As part of his research, Murphy referred to Academic Vocabulary and the New Wave of Testing, posted on this blog by Vocabulary.com director of curriculum development Georgia Scurletis in September of this year. Murphy also interviewed Vocabulary.com executive producer and lexicographer Ben Zimmer, and even links to our school leaderboards.
In order to understand Coleman’s remark about SAT words, Georgia Scurletis wrote at Vocabulary.com, we need to understand how the Common Core thinks about vocabulary, and, in particular, about different classes of vocabulary.
The Common Core Standards are unambiguous about the value of vocabulary. They state, “The importance of students acquiring a rich and varied vocabulary cannot be overstated.” They are just as clear about the importance of reading for this acquisition: “vocabulary acquisition eventually stagnates by grade 4 or 5 unless students acquire additional words from written context.” The Common Core is no enemy of language, but an advocate for its study within its natural habitat. It is a friend of reading.
The same cannot be said for the SAT. From the exam’s inception in 1926 and almost without interruption, the SAT has relied heavily on testing vocabulary, perhaps most notoriously in its antonym questions, which asked examinees to pick the best antonym of a stem word from among five choices. Since the mid-‘90s, the test has moved away from such contextless questions, which were particularly rewarding to those who memorized the dictionary definition of vast numbers of words. The problem has not gone away, however. Ben Zimmer, the executive producer of Vocabulary.com, suggested that “a lot of what might be considered the traditional SAT words might have been a little esoteric and also very specific in their meaning,” which meant that “you just learned this strange-sounding word and its meaning and you’re done,” rather than learning the kinds of words that take on different meanings in different contexts.

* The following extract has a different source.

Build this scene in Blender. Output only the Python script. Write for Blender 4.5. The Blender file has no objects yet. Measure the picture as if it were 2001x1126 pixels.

The Atlantic piece goes on to examine the role vocabulary proficiency plays in assessing educational potential and attainment, asking:
And why is vocabulary such a good index? Is it only an index? Is the size of a person’s vocabulary like the brightness of a parrot’s plumage, a form of display meant to signal fitness? Or is a lexicon more like a beak, a tool that the stronger and sharper it is the greater the chances are for its owner to thrive? Does knowing words show you are smart or make you smart?